• PROBLEM: Could the lines from the start of the data through the line with "so.rotation_euler = SUN.to_track_quat('-Z', 'Y').to_euler();" be set down exactly, with no pictures among them?

• STORED DATA:
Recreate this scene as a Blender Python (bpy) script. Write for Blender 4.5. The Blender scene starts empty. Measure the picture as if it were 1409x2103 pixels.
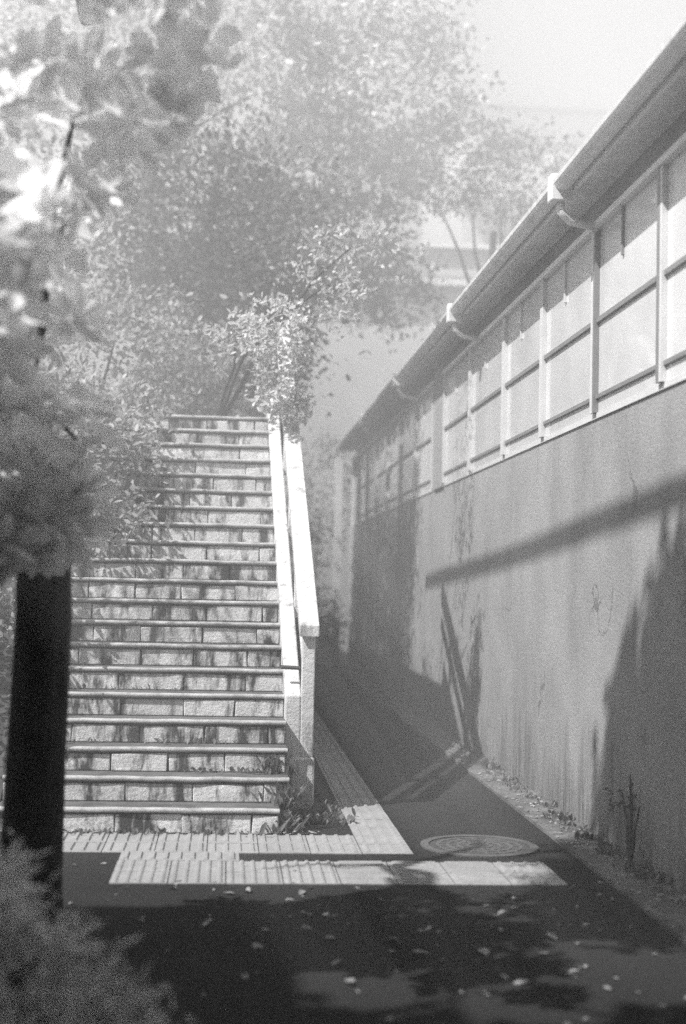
import bpy, bmesh, math, random
import numpy as np
from mathutils import Matrix, Vector

sc = bpy.context.scene
col = sc.collection
rad = math.radians

# ---------------------------------------------------------------- camera
CAM_H = 1.56
cam = bpy.data.cameras.new('camera')
cam.sensor_fit = 'VERTICAL'; cam.sensor_height = 36.0; cam.sensor_width = 24.1
cam.lens = 2935.0 / 2103.0 * 36.0
cam.clip_start = 0.05; cam.clip_end = 2000
cam.dof.use_dof = True; cam.dof.focus_distance = 10.0; cam.dof.aperture_fstop = 1.05
co = bpy.data.objects.new('camera', cam); col.objects.link(co)
M_ = Matrix.Rotation(rad(-4.56), 4, 'Z') @ Matrix.Rotation(rad(92.9), 4, 'X') @ Matrix.Rotation(rad(1.2), 4, 'Z')
M_.translation = Vector((0, 0, CAM_H))
co.matrix_world = M_
sc.camera = co

# ---------------------------------------------------------------- light
SUN = Vector((0.88, 0.55, -1.26)).normalized()          # direction the light travels
elev = math.asin(-SUN.z)
azim = math.atan2(-SUN.x, -SUN.y)                        # clockwise from +Y
world = bpy.data.worlds.new('World'); sc.world = world; world.use_nodes = True
wn = world.node_tree.nodes; wl = world.node_tree.links
for n in list(wn): wn.remove(n)
sky = wn.new('ShaderNodeTexSky'); sky.sky_type = 'NISHITA'; sky.sun_disc = False
sky.sun_elevation = elev; sky.sun_rotation = azim
sky.air_density = 1.0; sky.dust_density = 3.0
bw = wn.new('ShaderNodeRGBToBW')                         # black-and-white film
bg = wn.new('ShaderNodeBackground'); bg.inputs[1].default_value = 0.05
wo = wn.new('ShaderNodeOutputWorld')
wl.new(sky.outputs[0], bw.inputs[0]); wl.new(bw.outputs[0], bg.inputs[0]); wl.new(bg.outputs[0], wo.inputs[0])
sl = bpy.data.lights.new('sun', 'SUN'); sl.energy = 5.0; sl.angle = rad(0.55); sl.color = (1.0, 0.99, 0.985)
so = bpy.data.objects.new('sun', sl); col.objects.link(so)
so.rotation_euler = SUN.to_track_quat('-Z', 'Y').to_euler(); so.location = (-8, 0, 20)

sc.view_settings.view_transform = 'Standard'; sc.view_settings.look = 'None'
sc.view_settings.exposure = 2.2; sc.view_settings.gamma = 1.0
HAZE = 0.045
sc.render.engine = 'CYCLES'
sc.cycles.max_bounces = 8; sc.cycles.volume_bounces = 0; sc.cycles.transmission_bounces = 6
sc.cycles.transparent_max_bounces = 8
sc.cycles.use_denoising = False                          # film grain

rng = np.random.default_rng(7)
random.seed(7)

# ---------------------------------------------------------------- materials
def newmat(name):
    m = bpy.data.materials.new(name); m.use_nodes = True
    nt = m.node_tree
    for n in list(nt.nodes): nt.nodes.remove(n)
    out = nt.nodes.new('ShaderNodeOutputMaterial')
    return m, nt, out

def nd(nt, t, **kw):
    n = nt.nodes.new(t)
    for k, v in kw.items():
        if k in n.inputs.keys() if isinstance(k, str) else False: n.inputs[k].default_value = v
        else: setattr(n, k, v)
    return n

def coords(nt, scale):
    g = nt.nodes.new('ShaderNodeNewGeometry')
    mp = nt.nodes.new('ShaderNodeMapping'); mp.inputs['Scale'].default_value = scale
    nt.links.new(g.outputs['Position'], mp.inputs['Vector'])
    return mp.outputs[0]

def noise(nt, scale, detail=5, rough=.6, vec=(1, 1, 1)):
    n = nt.nodes.new('ShaderNodeTexNoise')
    n.inputs['Scale'].default_value = scale; n.inputs['Detail'].default_value = detail
    n.inputs['Roughness'].default_value = rough
    nt.links.new(coords(nt, vec), n.inputs['Vector'])
    return n.outputs['Fac']

def ramp(nt, src, a, b, va, vb):
    r = nt.nodes.new('ShaderNodeMapRange'); r.clamp = True
    r.inputs[1].default_value = a; r.inputs[2].default_value = b
    r.inputs[3].default_value = va; r.inputs[4].default_value = vb
    nt.links.new(src, r.inputs[0]); return r.outputs[0]

def math_(nt, op, a, b):
    m = nt.nodes.new('ShaderNodeMath'); m.operation = op
    for i, v in enumerate((a, b)):
        if isinstance(v, (int, float)): m.inputs[i].default_value = v
        else: nt.links.new(v, m.inputs[i])
    return m.outputs[0]

def surf(name, base, var=.25, nscale=6., rough=.85, bump=.3, bscale=40., stain=0., sscale=5., svec=(1, 1, 1),
         slo=.5, shi=.7, perobj=0., speck=0., crack=0., cscale=.8, basedirt=0., aggr=0., sscale2=160.):
    """grey mineral surface: tone variation x stains x fine relief"""
    m, nt, out = newmat(name)
    p = nt.nodes.new('ShaderNodeBsdfPrincipled')
    p.inputs['Roughness'].default_value = rough
    f = ramp(nt, noise(nt, nscale), .3, .7, 1 - var, 1 + var)
    v = math_(nt, 'MULTIPLY', f, base)
    if stain:
        s = ramp(nt, noise(nt, sscale, 6, .65, svec), slo, shi, 1., 1 - stain)
        v = math_(nt, 'MULTIPLY', v, s)
    if speck:
        s = ramp(nt, noise(nt, 160., 2, .5), .3, .7, 1 - speck, 1 + speck)
        v = math_(nt, 'MULTIPLY', v, s)
    if crack:                                            # hairline cracks
        vo = nt.nodes.new('ShaderNodeTexVoronoi'); vo.feature = 'DISTANCE_TO_EDGE'; vo.inputs['Scale'].default_value = cscale
        c0 = nt.nodes.new('ShaderNodeVectorMath'); c0.operation = 'ADD'
        nz = nt.nodes.new('ShaderNodeTexNoise'); nz.inputs['Scale'].default_value = 2.2; nz.inputs['Detail'].default_value = 6
        cc = coords(nt, (1, 1, 1)); nt.links.new(cc, nz.inputs['Vector'])
        nt.links.new(cc, c0.inputs[0]); nt.links.new(nz.outputs['Color'], c0.inputs[1]); nt.links.new(c0.outputs[0], vo.inputs['Vector'])
        ck = ramp(nt, vo.outputs['Distance'], .002, .008, 1 - crack, 1.)
        gate = ramp(nt, noise(nt, .9, 3), .48, .56, 0., 1.)
        mx = nt.nodes.new('ShaderNodeMix'); mx.data_type = 'FLOAT'; mx.inputs['A'].default_value = 1.
        nt.links.new(gate, mx.inputs['Factor']); nt.links.new(ck, mx.inputs['B'])
        v = math_(nt, 'MULTIPLY', v, mx.outputs[0])
    if basedirt:                                         # rain-splash grime and drips rising from the foot of the wall
        g = nt.nodes.new('ShaderNodeNewGeometry'); sp = nt.nodes.new('ShaderNodeSeparateXYZ'); nt.links.new(g.outputs['Position'], sp.inputs[0])
        edge = math_(nt, 'MULTIPLY', noise(nt, 3.2, 6, .7, (1, 1, .12)), 1.5)
        q = math_(nt, 'SUBTRACT', edge, math_(nt, 'MULTIPLY', sp.outputs['Z'], .62))
        fine = ramp(nt, noise(nt, 9., 6, .75, (1, 1.6, .25)), .40, .62, .25, 1.)
        k = math_(nt, 'MULTIPLY', ramp(nt, q, .42, .78, 0., basedirt), fine)
        v = math_(nt, 'MULTIPLY', v, math_(nt, 'SUBTRACT', 1., k))
    if aggr:                                             # pale stones worn out of the binder
        vo = nt.nodes.new('ShaderNodeTexVoronoi'); vo.inputs['Scale'].default_value = 95.
        nt.links.new(coords(nt, (1, 1, 1)), vo.inputs['Vector'])
        st_ = ramp(nt, vo.outputs['Distance'], .18, .32, 1., 0.)
        st_ = math_(nt, 'MULTIPLY', st_, ramp(nt, noise(nt, 37., 2), .45, .65, 0., aggr))
        v = math_(nt, 'ADD', v, st_)
    if perobj:
        oi = nt.nodes.new('ShaderNodeObjectInfo')
        v = math_(nt, 'MULTIPLY', v, ramp(nt, oi.outputs['Random'], 0, 1, 1 - perobj, 1 + perobj))
    nt.links.new(v, p.inputs['Base Color'])
    if bump:
        b = nt.nodes.new('ShaderNodeBump'); b.inputs['Strength'].default_value = bump; b.inputs['Distance'].default_value = .02
        nt.links.new(noise(nt, bscale, 6, .7), b.inputs['Height'])
        nt.links.new(b.outputs[0], p.inputs['Normal'])
    nt.links.new(p.outputs[0], out.inputs[0])
    return m

def leafmat(name, refl, trans, var=.5, rough=.5):
    m, nt, out = newmat(name)
    p = nt.nodes.new('ShaderNodeBsdfPrincipled'); p.inputs['Roughness'].default_value = rough
    p.inputs['Specular IOR Level'].default_value = .35
    t = nt.nodes.new('ShaderNodeBsdfTranslucent')
    a = nt.nodes.new('ShaderNodeAddShader')
    f = ramp(nt, noise(nt, 3.1, 4), .3, .7, 1 - var, 1 + var)
    nt.links.new(math_(nt, 'MULTIPLY', f, refl), p.inputs['Base Color'])
    nt.links.new(math_(nt, 'MULTIPLY', f, trans), t.inputs['Color'])
    nt.links.new(p.outputs[0], a.inputs[0]); nt.links.new(t.outputs[0], a.inputs[1])
    nt.links.new(a.outputs[0], out.inputs[0])
    return m

def glassmat(name):
    m, nt, out = newmat(name)
    p = nt.nodes.new('ShaderNodeBsdfPrincipled')
    p.inputs['Base Color'].default_value = (.62, .62, .62, 1); p.inputs['Roughness'].default_value = .22
    p.inputs['Coat Weight'].default_value = .6; p.inputs['Coat Roughness'].default_value = .05
    nt.links.new(math_(nt, 'MULTIPLY', ramp(nt, noise(nt, 1.3, 3), .3, .7, .85, 1.1), .66), p.inputs['Base Color'])
    nt.links.new(p.outputs[0], out.inputs[0]); return m

MT = dict(
    asphalt=surf('asphalt', .014, .35, 1.3, .95, .9, 110, .4, .9, speck=.6, crack=.6, cscale=.5, aggr=.05),
    soil=surf('soil', .06, .4, 5, .95, .8, 30),
    kerb=surf('gutter_concrete', .16, .35, 4, .9, .4, 60, .6, 2.5, (1, .6, 1), .45, .7, speck=.2),
    tactile=surf('tactile_paving', .30, .12, 7, .8, .3, 70, .3, 3.0, (1, 1, 1), .55, .8, perobj=.07, speck=.12),
    iron=surf('manhole_iron', .06, .25, 12, .6, .4, 50, .3, 5),
    ironring=surf('manhole_ring', .10, .25, 12, .7, .4, 50),
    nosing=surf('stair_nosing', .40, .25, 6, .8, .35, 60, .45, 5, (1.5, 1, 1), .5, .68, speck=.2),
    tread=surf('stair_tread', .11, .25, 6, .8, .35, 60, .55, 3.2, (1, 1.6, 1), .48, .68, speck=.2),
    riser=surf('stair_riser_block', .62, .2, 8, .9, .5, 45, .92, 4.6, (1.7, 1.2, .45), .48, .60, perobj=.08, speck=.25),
    joint=surf('stair_joint', .05, .3, 8, .95, .6, 40),
    rail=surf('white_painted_concrete', .60, .14, 8, .8, .5, 45, .6, 7, (1.3, 1.3, .3), .53, .70, speck=.1),
    wall=surf('rendered_wall', .31, .14, 1.4, .92, .6, 60, .22, 1.7, (1, 1.2, .35), .48, .75, speck=.28, crack=.5, cscale=.55, basedirt=.75),
    plinth=surf('wall_plinth', .33, .2, 3, .9, .3, 60, .6, 4, (1, 2.2, .4), .48, .66),
    frame=surf('window_frame', .60, .08, 5, .5, .05, 60),
    framedk=surf('window_frame_weathered', .20, .1, 5, .5, .05, 60),
    glass=glassmat('frosted_glass'),
    soffit=surf('soffit_board', .8, .15, 4, .8, .2, 30),
    gutter=surf('gutter_sheet', .72, .12, 6, .5, .1, 30, .3, 4),
    roof=surf('roof_sheet', .16, .2, 4, .7, .2, 20),
    bark=surf('bark', .06, .5, 9, .95, 1.0, 14, .6, 9, (1.6, 1.6, .12)),
    twig=surf('twig', .08, .3, 12, .9, .3, 40),
    pale=surf('pale_house_wall', .55, .06, 1, .9, .1, 40, .15, 1.2, (1, 1, .3)),
    trim=surf('white_trim', .8, .05, 3, .6, .05, 40),
    dkglass=surf('dark_pane', .10, .1, 2, .2, 0),
    bigleaf=leafmat('broad_leaf', .42, .44, .35, .4),
    midleaf=leafmat('shrub_leaf', .20, .16, .45),
    darkleaf=leafmat('evergreen_leaf', .07, .05, .4),
    lightleaf=leafmat('canopy_leaf', .30, .26, .4),
    weed=leafmat('weed_leaf', .10, .08, .5),
    bushleaf=leafmat('bush_leaf', .42, .24, .5),
    dry=leafmat('dry_leaf', .26, .05, .6, .8),
    litter=leafmat('leaf_litter', .26, .05, .5, .9),
)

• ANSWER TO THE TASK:
Recreate this scene as a Blender Python (bpy) script. Write for Blender 4.5. The Blender scene starts empty. Measure the picture as if it were 1409x2103 pixels.
import bpy, bmesh, math, random
import numpy as np
from mathutils import Matrix, Vector

sc = bpy.context.scene
col = sc.collection
rad = math.radians

# ---------------------------------------------------------------- camera
CAM_H = 1.56
cam = bpy.data.cameras.new('camera')
cam.sensor_fit = 'VERTICAL'; cam.sensor_height = 36.0; cam.sensor_width = 24.1
cam.lens = 2935.0 / 2103.0 * 36.0
cam.clip_start = 0.05; cam.clip_end = 2000
cam.dof.use_dof = True; cam.dof.focus_distance = 10.0; cam.dof.aperture_fstop = 1.05
co = bpy.data.objects.new('camera', cam); col.objects.link(co)
M_ = Matrix.Rotation(rad(-4.56), 4, 'Z') @ Matrix.Rotation(rad(92.9), 4, 'X') @ Matrix.Rotation(rad(1.2), 4, 'Z')
M_.translation = Vector((0, 0, CAM_H))
co.matrix_world = M_
sc.camera = co

# ---------------------------------------------------------------- light
SUN = Vector((0.88, 0.55, -1.26)).normalized()          # direction the light travels
elev = math.asin(-SUN.z)
azim = math.atan2(-SUN.x, -SUN.y)                        # clockwise from +Y
world = bpy.data.worlds.new('World'); sc.world = world; world.use_nodes = True
wn = world.node_tree.nodes; wl = world.node_tree.links
for n in list(wn): wn.remove(n)
sky = wn.new('ShaderNodeTexSky'); sky.sky_type = 'NISHITA'; sky.sun_disc = False
sky.sun_elevation = elev; sky.sun_rotation = azim
sky.air_density = 1.0; sky.dust_density = 3.0
bw = wn.new('ShaderNodeRGBToBW')                         # black-and-white film
bg = wn.new('ShaderNodeBackground'); bg.inputs[1].default_value = 0.05
wo = wn.new('ShaderNodeOutputWorld')
wl.new(sky.outputs[0], bw.inputs[0]); wl.new(bw.outputs[0], bg.inputs[0]); wl.new(bg.outputs[0], wo.inputs[0])
sl = bpy.data.lights.new('sun', 'SUN'); sl.energy = 5.0; sl.angle = rad(0.55); sl.color = (1.0, 0.99, 0.985)
so = bpy.data.objects.new('sun', sl); col.objects.link(so)
so.rotation_euler = SUN.to_track_quat('-Z', 'Y').to_euler(); so.location = (-8, 0, 20)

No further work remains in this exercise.